Five hundred trips later, I may have seen the light at the end of the tunnel.
The number could be an exaggeration. Maybe I’ve only driven between Montana and the Twin Cites 70, 80 or 90 times. However many it’s been, we will be making the drive a lot less often. Our daughter and her husband and their daughter will be moving to California this summer.
Goodbye, North Dakota. I do have a few good memories of that vast and virtually empty state, but mostly I have only wanted to get through it as speedily as possible without dying in a blizzard, or of boredom.
We barreled through it last week, and then, just to drive that coffin nail deeper, took Highway 12 across Minnesota and South Dakota on the way home yesterday. We passed through a patch of North Dakota late in the day, but only a small patch, and one that looks pleasingly like southeastern Montana.
We have taken Highway 12 so few times that while the lower speed limit and the slowing down through countless towns was a bit tedious, it was also interesting, which, I have to say, North Dakota has not been in decades.

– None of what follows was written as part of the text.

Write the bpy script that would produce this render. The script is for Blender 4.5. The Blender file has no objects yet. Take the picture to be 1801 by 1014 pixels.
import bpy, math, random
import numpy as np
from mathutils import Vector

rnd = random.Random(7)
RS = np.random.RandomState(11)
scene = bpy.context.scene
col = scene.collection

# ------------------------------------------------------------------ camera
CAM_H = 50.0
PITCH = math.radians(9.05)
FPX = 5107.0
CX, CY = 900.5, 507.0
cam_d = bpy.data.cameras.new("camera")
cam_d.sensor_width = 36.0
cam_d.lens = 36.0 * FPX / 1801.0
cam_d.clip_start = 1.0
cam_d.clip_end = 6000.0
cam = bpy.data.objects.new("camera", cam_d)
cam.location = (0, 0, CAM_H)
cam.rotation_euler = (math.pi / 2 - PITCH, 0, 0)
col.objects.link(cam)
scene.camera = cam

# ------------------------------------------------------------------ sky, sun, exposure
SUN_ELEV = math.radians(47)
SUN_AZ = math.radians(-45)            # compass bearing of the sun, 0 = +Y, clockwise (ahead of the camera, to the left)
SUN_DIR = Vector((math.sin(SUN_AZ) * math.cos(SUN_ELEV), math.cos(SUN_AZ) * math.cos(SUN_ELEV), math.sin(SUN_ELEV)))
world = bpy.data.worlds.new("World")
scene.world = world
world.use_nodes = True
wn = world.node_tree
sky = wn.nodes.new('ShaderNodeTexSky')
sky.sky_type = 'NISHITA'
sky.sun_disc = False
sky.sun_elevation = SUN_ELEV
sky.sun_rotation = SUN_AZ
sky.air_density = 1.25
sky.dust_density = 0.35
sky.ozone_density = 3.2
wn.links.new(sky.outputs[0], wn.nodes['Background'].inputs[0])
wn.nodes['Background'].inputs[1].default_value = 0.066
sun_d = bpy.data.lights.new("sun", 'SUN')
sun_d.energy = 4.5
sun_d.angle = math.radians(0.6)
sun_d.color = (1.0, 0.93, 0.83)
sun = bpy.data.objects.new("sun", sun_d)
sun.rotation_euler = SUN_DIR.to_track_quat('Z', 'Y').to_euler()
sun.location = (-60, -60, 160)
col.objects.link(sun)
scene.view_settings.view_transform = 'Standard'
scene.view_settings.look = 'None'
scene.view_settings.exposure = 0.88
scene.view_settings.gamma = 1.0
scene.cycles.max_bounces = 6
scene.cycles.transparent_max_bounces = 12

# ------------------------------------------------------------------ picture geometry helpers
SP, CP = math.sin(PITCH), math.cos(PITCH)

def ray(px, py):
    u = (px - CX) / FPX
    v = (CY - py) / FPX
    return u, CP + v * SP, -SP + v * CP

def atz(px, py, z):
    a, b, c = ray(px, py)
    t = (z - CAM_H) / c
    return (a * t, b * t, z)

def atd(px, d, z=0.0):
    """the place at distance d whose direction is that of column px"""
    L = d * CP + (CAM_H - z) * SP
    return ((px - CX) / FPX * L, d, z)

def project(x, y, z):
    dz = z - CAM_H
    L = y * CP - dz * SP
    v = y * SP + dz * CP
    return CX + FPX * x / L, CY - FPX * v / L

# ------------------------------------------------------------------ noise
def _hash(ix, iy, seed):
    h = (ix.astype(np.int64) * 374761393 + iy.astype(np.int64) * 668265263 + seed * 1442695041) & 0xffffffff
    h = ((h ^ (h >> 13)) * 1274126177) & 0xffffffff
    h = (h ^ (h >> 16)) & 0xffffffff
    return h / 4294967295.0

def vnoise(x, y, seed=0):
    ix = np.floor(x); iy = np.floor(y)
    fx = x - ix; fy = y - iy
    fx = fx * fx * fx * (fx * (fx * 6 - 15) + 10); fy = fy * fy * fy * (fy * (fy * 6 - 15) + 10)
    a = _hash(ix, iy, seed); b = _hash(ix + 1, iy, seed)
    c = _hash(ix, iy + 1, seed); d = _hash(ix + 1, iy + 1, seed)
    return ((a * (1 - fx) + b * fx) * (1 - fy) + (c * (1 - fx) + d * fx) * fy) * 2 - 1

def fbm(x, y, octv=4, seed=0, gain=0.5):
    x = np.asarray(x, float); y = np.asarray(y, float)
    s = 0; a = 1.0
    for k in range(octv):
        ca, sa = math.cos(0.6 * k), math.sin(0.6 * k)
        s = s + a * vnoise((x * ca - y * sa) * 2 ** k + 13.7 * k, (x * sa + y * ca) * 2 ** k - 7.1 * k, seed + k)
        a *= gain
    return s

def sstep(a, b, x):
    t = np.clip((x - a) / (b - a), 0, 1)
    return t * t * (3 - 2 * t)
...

There was so much to see, and it’s all easier to see from a two-lane highway. For starters, I had forgotten that South Dakota is having something of an energy boom of its own. For at least half our drive across the state on Highway 12, we saw huge industrial operations every half hour or 45 minutes.
At first I couldn’t figure out what I was seeing. There were huge silos, smokestacks, outbuildings, ducts, pipes, conveyor belts and long lines of waiting railroad cars. Finally, after about a half dozen of these complexes, we saw a sign on one of them, announcing that it was involved in “biorefining.”

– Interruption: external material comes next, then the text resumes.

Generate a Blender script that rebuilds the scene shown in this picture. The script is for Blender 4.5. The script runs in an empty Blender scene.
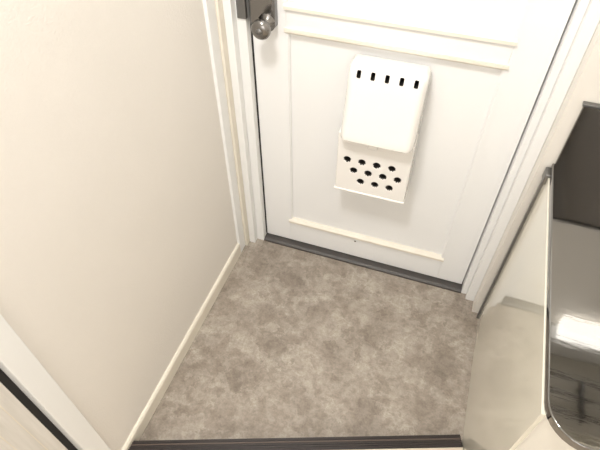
import bpy, bmesh, math
from mathutils import Matrix, Vector
sc=bpy.context.scene
sc.view_settings.view_transform='Standard'
sc.view_settings.look='None'

# ---------------- materials ----------------
def srgb(r,g,b):
    f=lambda c:(c/255/12.92) if c/255<=0.04045 else ((c/255+0.055)/1.055)**2.4
    return (f(r),f(g),f(b),1)
def mat(name,col,rough=.5,metal=0,bump=0,bscale=60,var=0,vscale=4,coat=0,spec=.5,stretch=(1,1,1)):
    m=bpy.data.materials.new(name);m.use_nodes=True
    nt=m.node_tree;N=nt.nodes;Lk=nt.links;b=N['Principled BSDF']
    b.inputs['Base Color'].default_value=col
    b.inputs['Roughness'].default_value=rough
    b.inputs['Metallic'].default_value=metal
    b.inputs['Coat Weight'].default_value=coat
    b.inputs['Coat Roughness'].default_value=.04
    b.inputs['Specular IOR Level'].default_value=spec
    tc=N.new('ShaderNodeTexCoord');mp=N.new('ShaderNodeMapping')
    mp.inputs['Scale'].default_value=stretch
    Lk.new(tc.outputs['Object'],mp.inputs['Vector'])
    if var:
        n=N.new('ShaderNodeTexNoise');n.inputs['Scale'].default_value=vscale;n.inputs['Detail'].default_value=4
        Lk.new(mp.outputs['Vector'],n.inputs['Vector'])
        r=N.new('ShaderNodeValToRGB')
        r.color_ramp.elements[0].position=.3;r.color_ramp.elements[1].position=.7
        r.color_ramp.elements[0].color=(col[0]*(1-var),col[1]*(1-var),col[2]*(1-var*1.2),1)
        r.color_ramp.elements[1].color=(min(1,col[0]*(1+var*.4)),min(1,col[1]*(1+var*.4)),min(1,col[2]*(1+var*.4)),1)
        Lk.new(n.outputs['Fac'],r.inputs['Fac']);Lk.new(r.outputs['Color'],b.inputs['Base Color'])
    if bump:
        n=N.new('ShaderNodeTexNoise');n.inputs['Scale'].default_value=bscale;n.inputs['Detail'].default_value=5
        Lk.new(mp.outputs['Vector'],n.inputs['Vector'])
        bp=N.new('ShaderNodeBump');bp.inputs['Strength'].default_value=bump;bp.inputs['Distance'].default_value=.002
        Lk.new(n.outputs['Fac'],bp.inputs['Height']);Lk.new(bp.outputs['Normal'],b.inputs['Normal'])
    return m
def floor_mat():
    m=bpy.data.materials.new('vinyl_stone');m.use_nodes=True
    nt=m.node_tree;N=nt.nodes;Lk=nt.links;b=N['Principled BSDF']
    tc=N.new('ShaderNodeTexCoord')
    def noise(s,d,ro=.6,dist=0):
        n=N.new('ShaderNodeTexNoise');n.inputs['Scale'].default_value=s;n.inputs['Detail'].default_value=d
        n.inputs['Roughness'].default_value=ro;n.inputs['Distortion'].default_value=dist
        Lk.new(tc.outputs['Object'],n.inputs['Vector']);return n
    def ramp(src,stops):
        r=N.new('ShaderNodeValToRGB');e=r.color_ramp.elements
        e[0].position=stops[0][0];e[0].color=stops[0][1];e[1].position=stops[-1][0];e[1].color=stops[-1][1]
        for p,c in stops[1:-1]:
            k=e.new(p);k.color=c
        Lk.new(src,r.inputs['Fac']);return r
    def mix(fac,a,c,blend='MIX'):
        x=N.new('ShaderNodeMix');x.data_type='RGBA';x.blend_type=blend
        if isinstance(fac,float):x.inputs[0].default_value=fac
        else:Lk.new(fac,x.inputs[0])
        for i,s in((6,a),(7,c)):
            if isinstance(s,tuple):x.inputs[i].default_value=s
            else:Lk.new(s,x.inputs[i])
        return x.outputs[2]
    nd=noise(26,6,.65)
    mx=N.new('ShaderNodeMix');mx.data_type='VECTOR';mx.inputs[0].default_value=.09
    Lk.new(tc.outputs['Object'],mx.inputs[4]);Lk.new(nd.outputs['Color'],mx.inputs[5])
    v=N.new('ShaderNodeTexVoronoi');v.inputs['Scale'].default_value=24;Lk.new(mx.outputs[1],v.inputs['Vector'])
    sep=N.new('ShaderNodeSeparateColor');Lk.new(v.outputs['Color'],sep.inputs[0])
    c1=ramp(sep.outputs[0],[(0,srgb(138,128,116)),(.5,srgb(161,150,138)),(1,srgb(182,173,161))])
    n1=noise(9,9,.72,.5)
    c2=ramp(n1.outputs['Fac'],[(.36,srgb(134,123,112)),(.5,srgb(162,151,138)),(.63,srgb(188,179,167))])
    base=mix(.55,c1.outputs['Color'],c2.outputs['Color'])
    ve=N.new('ShaderNodeTexVoronoi');ve.feature='DISTANCE_TO_EDGE';ve.inputs['Scale'].default_value=24;Lk.new(mx.outputs[1],ve.inputs['Vector'])
    re=ramp(ve.outputs['Distance'],[(0,(.42,.42,.42,1)),(.09,(0,0,0,1))])
    n3=noise(9,3);r3=ramp(n3.outputs['Fac'],[(.45,(0,0,0,1)),(.6,(1,1,1,1))])
    mu=N.new('ShaderNodeMath');mu.operation='MULTIPLY';Lk.new(re.outputs['Color'],mu.inputs[0]);Lk.new(r3.outputs['Color'],mu.inputs[1])
    base=mix(mu.outputs[0],base,srgb(206,197,184))
    n5=noise(45,6,.7);r5=ramp(n5.outputs['Fac'],[(.36,(.76,.75,.74,1)),(.58,(1.0,1.0,1.0,1))])
    base=mix(1.0,base,r5.outputs['Color'],'MULTIPLY')
    n4=noise(160,4);r4=ramp(n4.outputs['Fac'],[(.32,(.84,.84,.84,1)),(.62,(1,1,1,1))])
    base=mix(1.0,base,r4.outputs['Color'],'MULTIPLY')
    Lk.new(base,b.inputs['Base Color'])
    b.inputs['Roughness'].default_value=.33;b.inputs['Specular IOR Level'].default_value=.45
    bp=N.new('ShaderNodeBump');bp.inputs['Strength'].default_value=.12;bp.inputs['Distance'].default_value=.002
    Lk.new(n4.outputs['Fac'],bp.inputs['Height']);Lk.new(bp.outputs['Normal'],b.inputs['Normal'])
    return m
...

Ah, ethanol. It may be that all the state’s ethanol refineries are located along Highway 12, but whatever the case, the industry must be huge. How many of those plants dot Iowa and Nebraska? I hope I never find out, at least not by firsthand observation. Life is too short to spend any more of it driving in the Midwest.
What other marvels did we see on our drive? Well, in Litchfield, Minnesota, we saw something called the Factory Outlet Cheese Store. Mrs. Kemmick refused to stop there, and she was driving then.In Big Stone, South Dakota, where we stopped at an interesting little antique store, Mrs. Kemmick, making small talk while paying for her purchase, told the clerk that we were on a rare drive through the more interesting Dakota. It was a little after noon and she asked the clerk how far it was to Montana.
The clerk slowly cleared her throat and made a little humming noise while she considered the question, then finally responded by saying, “I imagine you’ll arrive sometime this evening.” That was good news, I guess.
She also recommended another antique store down the road, a store inside an old three-story school in Bristol. That sounded promising, and it looked promising when we spied it from the highway. Looks and reputations, though, can be deceiving.
I don’t want to make fun of a business owned by hard-working people. Fortunately, I didn’t see anyone working, just reading magazines and such, when they should have been going from floor to floor and cleaning out the garbage. It was like a terrible, giant garage sale where, in place of a small collection of useless items, there are 1,000 of each kind of item.
One thousand porcelain bells, 1,000 pumpkin-shaped ornaments, 1,000 ugly baskets, 1,000 diner-reject coffee cups. There might have been several thousand books, though if there was one single book worth more than 50 cents I did not see it. It was as if they had hired an expert who made an intense study of every book that came into their possession, culling any volume that appeared likely ever to find a reader.
I’m sorry to be so critical, but we love a good secondhand store, and though we weren’t in a great hurry, we had already been advised that we weren’t likely to get back to Montana before an indeterminate time in the evening.
And so we proceeded on, finding it much easier to ignore billboards for secondhand stores, having experienced Bristol. We did want to stop in McLaughlin and ask how in the world their athletes became known as the McLaughlin Midgets, and how the schools had managed to hang onto the name in these enlightened times, but by then we were in a hurry.
Once we left the ethanol plants behind we began to see hills in the distance, which lifted our hearts. There are some beautiful parts of South Dakota, and a stupendous abundance of water, but something about a horizon demands a hill or a mountain.
The point is, despite my road-weary crankiness, that it was glorious to think throughout that long drive that we might not travel through North Dakota again for years.
Why don’t we fly? Well, I spent most of my career in the employ of the newspaper chain that just laid off, for all intents and purposes, two of the best reporters in the region, in a bid to save a few bucks. So what do you suppose they paid me? I’m not complaining, because I always enjoyed my job, but I wasn’t part of the jet set.
And now I work for myself and I pay myself even less, out of necessity, though I have my hopes. Did I mention the granddaughter we visited in Minneapolis? I would walk across North Dakota just to watch her eat breakfast.